## Given task
Set all the material down again unchanged, without the pictures.

══ Collected data ══

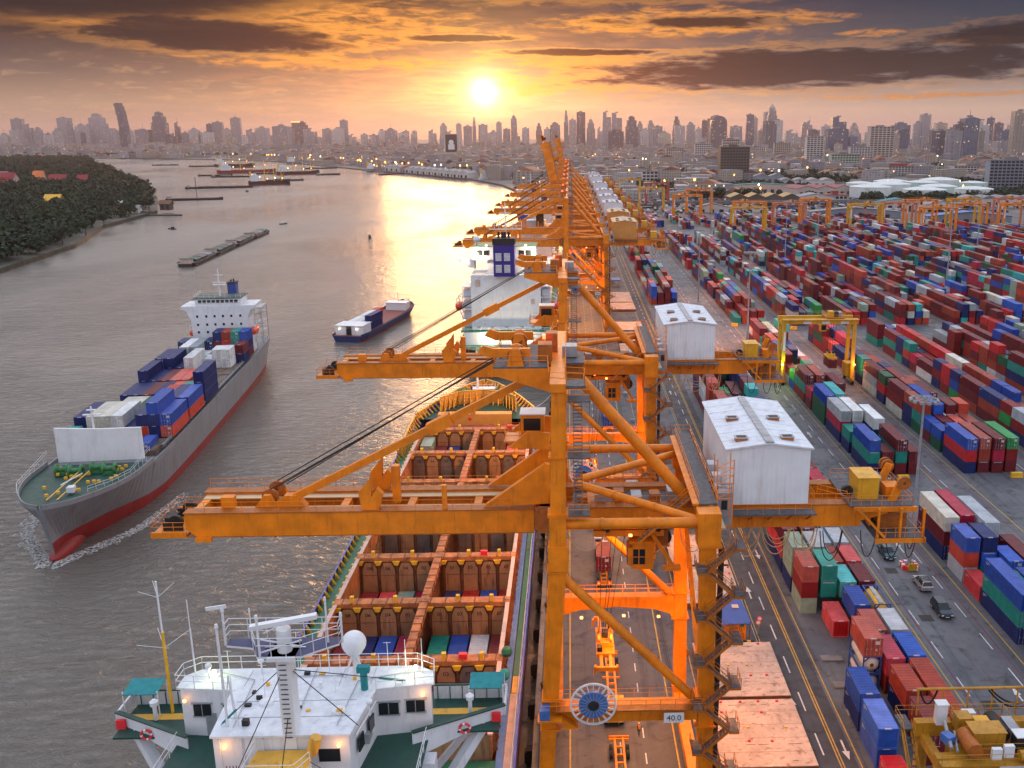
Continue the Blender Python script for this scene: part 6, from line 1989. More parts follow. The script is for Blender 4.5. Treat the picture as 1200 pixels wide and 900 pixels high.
# ------------------------------------------------------------------ rubber tyred yard gantries
def yard_gantry(x0, x1, Y, zt, label, paint, tx=.5, detail=2, load=None, depth=6.6, group='yard gantry cranes'):
    xm = (x0 + x1) / 2
    org = (xm, Y, 0)
    root = thing('yard_gantry', label, 'gantry crane', org, 0, group)
    P = partsof(root, org)
    d = depth / 2
    for x in (x0, x1):
        for s in (-1, 1):
            w_ = 1.0 if detail > 1 else 1.7
            m = MB(); m.beam((x, Y + s * (d - .2), 1.9), (x, Y + s * (d - .6), zt - .8), w_, .8)
            P(m, 'leg', paint)
        m = MB(); m.box(x - .45, x + .45, Y - d - 1.2, Y + d + 1.2, 1.3, 2.1, 0); m.box(x - .4, x + .4, Y - d, Y + d, zt - 1.2, zt - .3, 0)
        P(m, 'side_beam', [paint])
        for s in (-1, 1):
            m = MB(); m.tube((x - .35, Y + s * (d + .6), .8), (x + .35, Y + s * (d + .6), .8), .78, 16, 0); m.tube((x - .4, Y + s * (d + .6), .8), (x + .4, Y + s * (d + .6), .8), .35, 10, 1)
            P(m, 'wheel', [M['rubber'], M['yellow']])
    for s in (-1, 1):
        m = MB(); m.box(x0 - .9, x1 + .9, Y + s * (d - .6) - .45, Y + s * (d - .6) + .45, zt - .6, zt + .9)
        P(m, 'top_beam', paint)
    if detail:
        m = MB()
        m.rail([(x0 - .9, Y - d - .9, zt + .9), (x1 + .9, Y - d - .9, zt + .9)], step=2); m.rail([(x0 - .9, Y + d + .3, zt + .9), (x1 + .9, Y + d + .3, zt + .9)], step=2)
        m.box(x0 - .9, x1 + .9, Y - d - 1.0, Y - d - .15, zt + .8, zt + .88)
        P(m, 'handrail', paint)
        m = MB(); m.box(x0 + .6, x0 + 2.6, Y - 2, Y + 1.5, 2.1, 4.3, 0) if detail < 3 else m.box(x1 - 1.6, x1 + .6, Y - 2.2, Y + 1.8, 2.2, 6.0, 0)
        P(m, 'power_pack', paint)
        m = MB()
        for f in (.32, .58, .85): m.box(x0 + (x1 - x0) * f - 1.2, x0 + (x1 - x0) * f + 1.2, Y - d + .12, Y - d + .145, zt - .55, zt + .15)
        m.box(x0 - .32, x0 + .32, Y - d - .26, Y - d - .22, zt * .55, zt * .85)
        P(m, 'sign_plate', M['signwhite'])
    xt = x0 + (x1 - x0) * tx
    m = MB(); m.box(xt - 2.6, xt + 2.6, Y - d + .2, Y + d - .2, zt + .9, zt + 1.2, 1)
    m.box(xt - 1.6, xt - .2, Y - 1.6, Y + .6, zt + 1.2, zt + 2.8, 0); m.tube((xt + .6, Y - 1.5, zt + 2.0), (xt + .6, Y + 1.5, zt + 2.0), .7, 12, 2); m.box(xt + 1.4, xt + 2.4, Y - 1, Y + 1, zt + 1.2, zt + 2.4, 3)
    P(m, 'trolley', [M['yellow'], M['orange_dk'], M['dark'], M['steelgrey']])
    m = MB(); m.rail([(xt - 2.6, Y - d + .2, zt + 1.2), (xt + 2.6, Y - d + .2, zt + 1.2), (xt + 2.6, Y + d - .2, zt + 1.2), (xt - 2.6, Y + d - .2, zt + 1.2), (xt - 2.6, Y - d + .2, zt + 1.2)]); P(m, 'handrail', paint)
    m = MB(); m.box(xt - 3.6, xt - 2.0, Y - 1, Y + 1.2, zt - 3.2, zt - .7, 0); m.box(xt - 3.5, xt - 2.1, Y - 1.04, Y - 1.0, zt - 2.8, zt - 1.4, 1); P(m, 'driver_cab', [paint, M['glass']])
    if load is not None:
        zl = load
        m = MB()
        for sx in (-.7, .7):
            for sy in (-1.5, 1.5): m.tube((xt + sx, Y + sy, zt + 1.0), (xt + sx, Y + sy * .7, zl + 1.4), .05, 4, caps=False)
        P(m, 'hoist_rope', M['rope'])
        m = MB(); m.box(xt - 1.2, xt + 1.2, Y - 3.0, Y + 3.0, zl + .05, zl + .5, 0); m.box(xt - .9, xt + .9, Y - 1.6, Y + 1.6, zl + .5, zl + 1.4, 0); m.box(xt - .7, xt - .2, Y - .8, Y + .8, zl + 1.4, zl + 1.9, 1); m.box(xt + .2, xt + .6, Y - 1.2, Y, zl + 1.4, zl + 2.0, 1)
        P(m, 'spreader', [M['yellow'], M['dark']])
    return root


g1 = yard_gantry(61.9, 82.4, 268, 18.6, 'yellow orange yard gantry lifting a maroon container beside the second lamp mast', M['yellow'], .72, 3, 7.4)
container('maroon', 20, (61.9 + 20.5 * .72 - 1.22, 265.0, 4.78), 0, 'maroon container hanging from the yellow spreader of the yard gantry', 'container on a hoist', False)
for (x, y, z, mm) in ((61.6, 264.2, 6.2, 'lampgreen'), (82.7, 264.2, 6.0, 'lamporange')):
    m = MB(); m.lathe((x - (61.9 + 82.4) / 2, y - 268, z), [(.01, .35), (.35, .1), (.35, -.1), (.01, -.35)], 10); m.build('lamp', M[mm], g1)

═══

## Solution to this task
Continue the Blender Python script for this scene: part 6, from line 1989. More parts follow. The script is for Blender 4.5. Treat the picture as 1200 pixels wide and 900 pixels high.
# ------------------------------------------------------------------ rubber tyred yard gantries
def yard_gantry(x0, x1, Y, zt, label, paint, tx=.5, detail=2, load=None, depth=6.6, group='yard gantry cranes'):
    xm = (x0 + x1) / 2
    org = (xm, Y, 0)
    root = thing('yard_gantry', label, 'gantry crane', org, 0, group)
    P = partsof(root, org)
    d = depth / 2
    for x in (x0, x1):
        for s in (-1, 1):
            w_ = 1.0 if detail > 1 else 1.7
            m = MB(); m.beam((x, Y + s * (d - .2), 1.9), (x, Y + s * (d - .6), zt - .8), w_, .8)
            P(m, 'leg', paint)
        m = MB(); m.box(x - .45, x + .45, Y - d - 1.2, Y + d + 1.2, 1.3, 2.1, 0); m.box(x - .4, x + .4, Y - d, Y + d, zt - 1.2, zt - .3, 0)
        P(m, 'side_beam', [paint])
        for s in (-1, 1):
            m = MB(); m.tube((x - .35, Y + s * (d + .6), .8), (x + .35, Y + s * (d + .6), .8), .78, 16, 0); m.tube((x - .4, Y + s * (d + .6), .8), (x + .4, Y + s * (d + .6), .8), .35, 10, 1)
            P(m, 'wheel', [M['rubber'], M['yellow']])
    for s in (-1, 1):
        m = MB(); m.box(x0 - .9, x1 + .9, Y + s * (d - .6) - .45, Y + s * (d - .6) + .45, zt - .6, zt + .9)
        P(m, 'top_beam', paint)
    if detail:
        m = MB()
        m.rail([(x0 - .9, Y - d - .9, zt + .9), (x1 + .9, Y - d - .9, zt + .9)], step=2); m.rail([(x0 - .9, Y + d + .3, zt + .9), (x1 + .9, Y + d + .3, zt + .9)], step=2)
        m.box(x0 - .9, x1 + .9, Y - d - 1.0, Y - d - .15, zt + .8, zt + .88)
        P(m, 'handrail', paint)
        m = MB(); m.box(x0 + .6, x0 + 2.6, Y - 2, Y + 1.5, 2.1, 4.3, 0) if detail < 3 else m.box(x1 - 1.6, x1 + .6, Y - 2.2, Y + 1.8, 2.2, 6.0, 0)
        P(m, 'power_pack', paint)
        m = MB()
        for f in (.32, .58, .85): m.box(x0 + (x1 - x0) * f - 1.2, x0 + (x1 - x0) * f + 1.2, Y - d + .12, Y - d + .145, zt - .55, zt + .15)
        m.box(x0 - .32, x0 + .32, Y - d - .26, Y - d - .22, zt * .55, zt * .85)
        P(m, 'sign_plate', M['signwhite'])
    xt = x0 + (x1 - x0) * tx
    m = MB(); m.box(xt - 2.6, xt + 2.6, Y - d + .2, Y + d - .2, zt + .9, zt + 1.2, 1)
    m.box(xt - 1.6, xt - .2, Y - 1.6, Y + .6, zt + 1.2, zt + 2.8, 0); m.tube((xt + .6, Y - 1.5, zt + 2.0), (xt + .6, Y + 1.5, zt + 2.0), .7, 12, 2); m.box(xt + 1.4, xt + 2.4, Y - 1, Y + 1, zt + 1.2, zt + 2.4, 3)
    P(m, 'trolley', [M['yellow'], M['orange_dk'], M['dark'], M['steelgrey']])
    m = MB(); m.rail([(xt - 2.6, Y - d + .2, zt + 1.2), (xt + 2.6, Y - d + .2, zt + 1.2), (xt + 2.6, Y + d - .2, zt + 1.2), (xt - 2.6, Y + d - .2, zt + 1.2), (xt - 2.6, Y - d + .2, zt + 1.2)]); P(m, 'handrail', paint)
    m = MB(); m.box(xt - 3.6, xt - 2.0, Y - 1, Y + 1.2, zt - 3.2, zt - .7, 0); m.box(xt - 3.5, xt - 2.1, Y - 1.04, Y - 1.0, zt - 2.8, zt - 1.4, 1); P(m, 'driver_cab', [paint, M['glass']])
    if load is not None:
        zl = load
        m = MB()
        for sx in (-.7, .7):
            for sy in (-1.5, 1.5): m.tube((xt + sx, Y + sy, zt + 1.0), (xt + sx, Y + sy * .7, zl + 1.4), .05, 4, caps=False)
        P(m, 'hoist_rope', M['rope'])
        m = MB(); m.box(xt - 1.2, xt + 1.2, Y - 3.0, Y + 3.0, zl + .05, zl + .5, 0); m.box(xt - .9, xt + .9, Y - 1.6, Y + 1.6, zl + .5, zl + 1.4, 0); m.box(xt - .7, xt - .2, Y - .8, Y + .8, zl + 1.4, zl + 1.9, 1); m.box(xt + .2, xt + .6, Y - 1.2, Y, zl + 1.4, zl + 2.0, 1)
        P(m, 'spreader', [M['yellow'], M['dark']])
    return root


g1 = yard_gantry(61.9, 82.4, 268, 18.6, 'yellow orange yard gantry lifting a maroon container beside the second lamp mast', M['yellow'], .72, 3, 7.4)
container('maroon', 20, (61.9 + 20.5 * .72 - 1.22, 265.0, 4.78), 0, 'maroon container hanging from the yellow spreader of the yard gantry', 'container on a hoist', False)
for (x, y, z, mm) in ((61.6, 264.2, 6.2, 'lampgreen'), (82.7, 264.2, 6.0, 'lamporange')):
    m = MB(); m.lathe((x - (61.9 + 82.4) / 2, y - 268, z), [(.01, .35), (.35, .1), (.35, -.1), (.01, -.35)], 10); m.build('lamp', M[mm], g1)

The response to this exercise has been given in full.